This is the main dial, which shows the six existing bands. There is no indication about which band is selected with the 'RANGE' control, so it is a bit difficult to read until you get used to it.

Here you have the logging dial. It has an scale from 0 to 99 and is mechanically linked to the main dial to ensure proper logging of the stations. As you can see, the RCA logo is rusty. This is perhaps the worst condition part found in this set!. I plan to restore it with some silver paint.

The elusive 'S-meter' (well, at least is a signal level indication)!. Most AR-88s were manufactured without it, due to the scarcity in WW-II time. This seems to be original. As a curiosity, it works backwards.

Another S-meter view, this time from the back.

Another front panel close view. This is the (missing) tag!. You can see the four holes where the tag should be... Please, if anybody has an original tag, I would like to get an scanned picture in order to reproduce it. Thanks!.

The front panel has two modifications: an added power switch and an extra headphones connector. The power switch is really a must, as the original way to switch the power on and off has an intermediate position ('TRANS') which leaves the HV floating at about 500V. Then, when you enable the receiver ('REC MOD' or 'REC CW') the tubes get a big HV stroke, which is over specifications in some cases. So the power switch saves the receiver of these voltage spikes. I don't plan to remove it.

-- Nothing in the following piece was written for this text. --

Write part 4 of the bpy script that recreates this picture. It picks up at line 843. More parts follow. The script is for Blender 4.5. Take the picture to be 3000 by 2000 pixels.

Here you have a general view from the top, with the cover open.

This is the RF section, with the RF cover removed. You can see also an original tool at the left side :-). Now I need just the big one to get the complete set...

...as the small allen tool is also present!

This is one of the troubles with AR-88 receivers: this block has three oil (PCB) filled filter capacitors which are usually leaking (my unit has this problem). PCBs are dangerous so the best way to go is to replace the full block with newer capacitors. If you want to keep the appearance, you can CAREFULLY extract the PCB and put new capacitors inside. But it is really risky and the PCBs should be specially dispossed in some countries.

Here you have another internal view.

This is the speaker I got with the set. It is not the original one, but its appearance is very close to it.